Strip the pictures and reproduce the rest of the listing exactly.

3D scene scripts
[START]

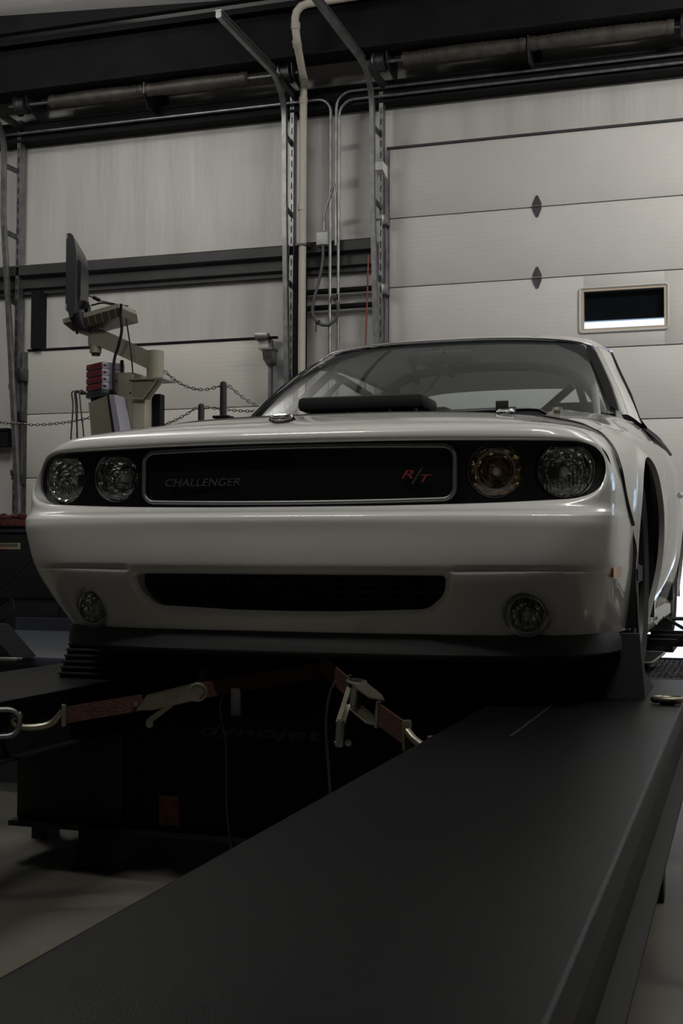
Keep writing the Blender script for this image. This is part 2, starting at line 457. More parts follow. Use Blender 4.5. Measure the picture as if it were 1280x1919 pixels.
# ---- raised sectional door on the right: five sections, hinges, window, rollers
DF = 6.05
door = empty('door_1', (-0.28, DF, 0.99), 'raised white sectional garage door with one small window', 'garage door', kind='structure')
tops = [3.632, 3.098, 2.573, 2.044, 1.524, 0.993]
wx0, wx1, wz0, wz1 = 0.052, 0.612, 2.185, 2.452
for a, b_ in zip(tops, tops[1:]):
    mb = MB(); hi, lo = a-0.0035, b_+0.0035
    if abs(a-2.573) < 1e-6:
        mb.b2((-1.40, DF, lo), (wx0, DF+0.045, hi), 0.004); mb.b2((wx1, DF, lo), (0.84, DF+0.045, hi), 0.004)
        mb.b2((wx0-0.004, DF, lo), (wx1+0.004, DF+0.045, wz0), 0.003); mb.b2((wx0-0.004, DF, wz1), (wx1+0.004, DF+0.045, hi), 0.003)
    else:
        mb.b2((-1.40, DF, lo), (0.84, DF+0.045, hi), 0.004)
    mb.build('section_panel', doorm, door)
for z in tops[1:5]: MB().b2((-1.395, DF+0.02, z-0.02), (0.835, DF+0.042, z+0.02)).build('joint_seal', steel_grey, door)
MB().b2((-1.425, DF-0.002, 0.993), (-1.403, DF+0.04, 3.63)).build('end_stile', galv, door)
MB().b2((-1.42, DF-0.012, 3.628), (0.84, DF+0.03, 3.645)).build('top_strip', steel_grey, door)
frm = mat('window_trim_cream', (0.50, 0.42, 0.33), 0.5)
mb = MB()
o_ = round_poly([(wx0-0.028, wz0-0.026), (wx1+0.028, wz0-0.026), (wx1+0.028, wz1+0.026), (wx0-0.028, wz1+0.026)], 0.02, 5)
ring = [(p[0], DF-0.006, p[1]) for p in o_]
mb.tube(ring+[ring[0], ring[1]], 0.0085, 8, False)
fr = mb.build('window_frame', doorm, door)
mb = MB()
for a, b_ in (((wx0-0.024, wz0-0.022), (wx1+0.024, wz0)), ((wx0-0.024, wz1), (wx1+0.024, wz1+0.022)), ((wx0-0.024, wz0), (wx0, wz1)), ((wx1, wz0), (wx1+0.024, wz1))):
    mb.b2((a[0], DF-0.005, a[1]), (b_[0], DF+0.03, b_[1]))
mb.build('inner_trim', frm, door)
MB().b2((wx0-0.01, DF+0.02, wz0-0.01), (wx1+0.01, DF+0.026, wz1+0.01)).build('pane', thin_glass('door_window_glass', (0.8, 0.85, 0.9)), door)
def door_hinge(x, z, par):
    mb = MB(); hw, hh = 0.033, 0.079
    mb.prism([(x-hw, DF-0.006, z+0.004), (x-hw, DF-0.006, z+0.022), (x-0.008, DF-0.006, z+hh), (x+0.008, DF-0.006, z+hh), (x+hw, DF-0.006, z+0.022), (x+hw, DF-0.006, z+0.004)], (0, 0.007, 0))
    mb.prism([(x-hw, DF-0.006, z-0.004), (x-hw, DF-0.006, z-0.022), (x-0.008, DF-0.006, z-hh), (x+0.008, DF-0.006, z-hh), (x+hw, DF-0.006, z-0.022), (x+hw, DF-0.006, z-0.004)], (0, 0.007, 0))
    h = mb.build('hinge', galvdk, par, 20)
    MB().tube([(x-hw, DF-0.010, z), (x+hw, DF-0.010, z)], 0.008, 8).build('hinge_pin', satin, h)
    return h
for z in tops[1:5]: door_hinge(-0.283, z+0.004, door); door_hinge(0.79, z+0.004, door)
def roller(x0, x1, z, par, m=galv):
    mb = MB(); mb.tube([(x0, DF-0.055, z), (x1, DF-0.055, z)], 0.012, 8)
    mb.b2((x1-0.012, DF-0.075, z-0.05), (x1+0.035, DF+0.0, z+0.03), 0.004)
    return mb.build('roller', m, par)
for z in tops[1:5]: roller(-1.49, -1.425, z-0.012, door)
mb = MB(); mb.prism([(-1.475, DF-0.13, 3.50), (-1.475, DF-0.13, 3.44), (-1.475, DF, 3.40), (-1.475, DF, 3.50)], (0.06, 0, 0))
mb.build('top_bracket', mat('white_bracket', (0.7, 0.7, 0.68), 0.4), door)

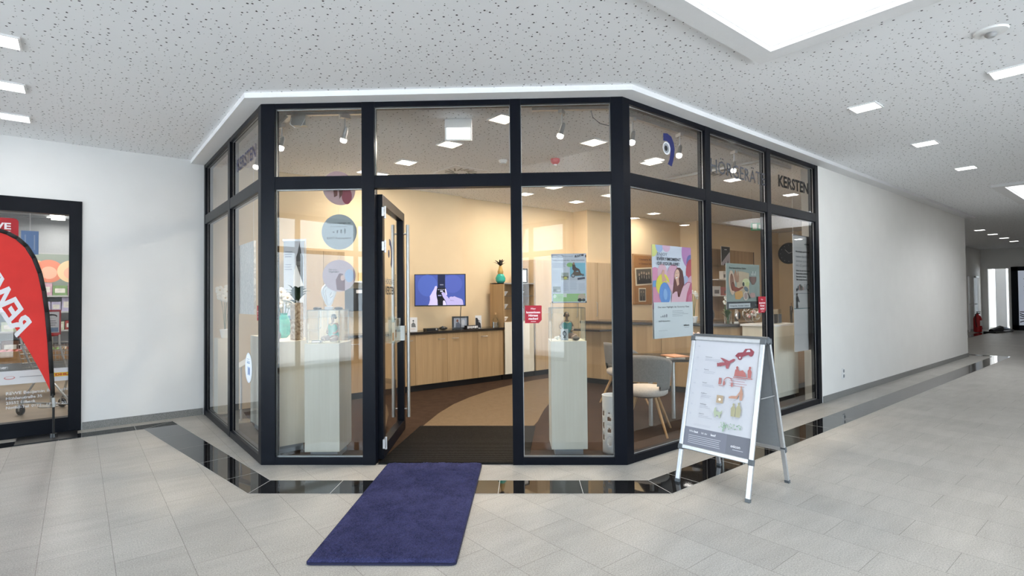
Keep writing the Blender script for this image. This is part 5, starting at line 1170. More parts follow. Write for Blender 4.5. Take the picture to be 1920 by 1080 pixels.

[END]

*EXERCISE SOLUTION*.
Keep writing the Blender script for this image. This is part 2, starting at line 457. More parts follow. Use Blender 4.5. Measure the picture as if it were 1280x1919 pixels.
# ---- raised sectional door on the right: five sections, hinges, window, rollers
DF = 6.05
door = empty('door_1', (-0.28, DF, 0.99), 'raised white sectional garage door with one small window', 'garage door', kind='structure')
tops = [3.632, 3.098, 2.573, 2.044, 1.524, 0.993]
wx0, wx1, wz0, wz1 = 0.052, 0.612, 2.185, 2.452
for a, b_ in zip(tops, tops[1:]):
    mb = MB(); hi, lo = a-0.0035, b_+0.0035
    if abs(a-2.573) < 1e-6:
        mb.b2((-1.40, DF, lo), (wx0, DF+0.045, hi), 0.004); mb.b2((wx1, DF, lo), (0.84, DF+0.045, hi), 0.004)
        mb.b2((wx0-0.004, DF, lo), (wx1+0.004, DF+0.045, wz0), 0.003); mb.b2((wx0-0.004, DF, wz1), (wx1+0.004, DF+0.045, hi), 0.003)
    else:
        mb.b2((-1.40, DF, lo), (0.84, DF+0.045, hi), 0.004)
    mb.build('section_panel', doorm, door)
for z in tops[1:5]: MB().b2((-1.395, DF+0.02, z-0.02), (0.835, DF+0.042, z+0.02)).build('joint_seal', steel_grey, door)
MB().b2((-1.425, DF-0.002, 0.993), (-1.403, DF+0.04, 3.63)).build('end_stile', galv, door)
MB().b2((-1.42, DF-0.012, 3.628), (0.84, DF+0.03, 3.645)).build('top_strip', steel_grey, door)
frm = mat('window_trim_cream', (0.50, 0.42, 0.33), 0.5)
mb = MB()
o_ = round_poly([(wx0-0.028, wz0-0.026), (wx1+0.028, wz0-0.026), (wx1+0.028, wz1+0.026), (wx0-0.028, wz1+0.026)], 0.02, 5)
ring = [(p[0], DF-0.006, p[1]) for p in o_]
mb.tube(ring+[ring[0], ring[1]], 0.0085, 8, False)
fr = mb.build('window_frame', doorm, door)
mb = MB()
for a, b_ in (((wx0-0.024, wz0-0.022), (wx1+0.024, wz0)), ((wx0-0.024, wz1), (wx1+0.024, wz1+0.022)), ((wx0-0.024, wz0), (wx0, wz1)), ((wx1, wz0), (wx1+0.024, wz1))):
    mb.b2((a[0], DF-0.005, a[1]), (b_[0], DF+0.03, b_[1]))
mb.build('inner_trim', frm, door)
MB().b2((wx0-0.01, DF+0.02, wz0-0.01), (wx1+0.01, DF+0.026, wz1+0.01)).build('pane', thin_glass('door_window_glass', (0.8, 0.85, 0.9)), door)
def door_hinge(x, z, par):
    mb = MB(); hw, hh = 0.033, 0.079
    mb.prism([(x-hw, DF-0.006, z+0.004), (x-hw, DF-0.006, z+0.022), (x-0.008, DF-0.006, z+hh), (x+0.008, DF-0.006, z+hh), (x+hw, DF-0.006, z+0.022), (x+hw, DF-0.006, z+0.004)], (0, 0.007, 0))
    mb.prism([(x-hw, DF-0.006, z-0.004), (x-hw, DF-0.006, z-0.022), (x-0.008, DF-0.006, z-hh), (x+0.008, DF-0.006, z-hh), (x+hw, DF-0.006, z-0.022), (x+hw, DF-0.006, z-0.004)], (0, 0.007, 0))
    h = mb.build('hinge', galvdk, par, 20)
    MB().tube([(x-hw, DF-0.010, z), (x+hw, DF-0.010, z)], 0.008, 8).build('hinge_pin', satin, h)
    return h
for z in tops[1:5]: door_hinge(-0.283, z+0.004, door); door_hinge(0.79, z+0.004, door)
def roller(x0, x1, z, par, m=galv):
    mb = MB(); mb.tube([(x0, DF-0.055, z), (x1, DF-0.055, z)], 0.012, 8)
    mb.b2((x1-0.012, DF-0.075, z-0.05), (x1+0.035, DF+0.0, z+0.03), 0.004)
    return mb.build('roller', m, par)
for z in tops[1:5]: roller(-1.49, -1.425, z-0.012, door)
mb = MB(); mb.prism([(-1.475, DF-0.13, 3.50), (-1.475, DF-0.13, 3.44), (-1.475, DF, 3.40), (-1.475, DF, 3.50)], (0.06, 0, 0))
mb.build('top_bracket', mat('white_bracket', (0.7, 0.7, 0.68), 0.4), door)

Keep writing the Blender script for this image. This is part 5, starting at line 1170. More parts follow. Write for Blender 4.5. Take the picture to be 1920 by 1080 pixels.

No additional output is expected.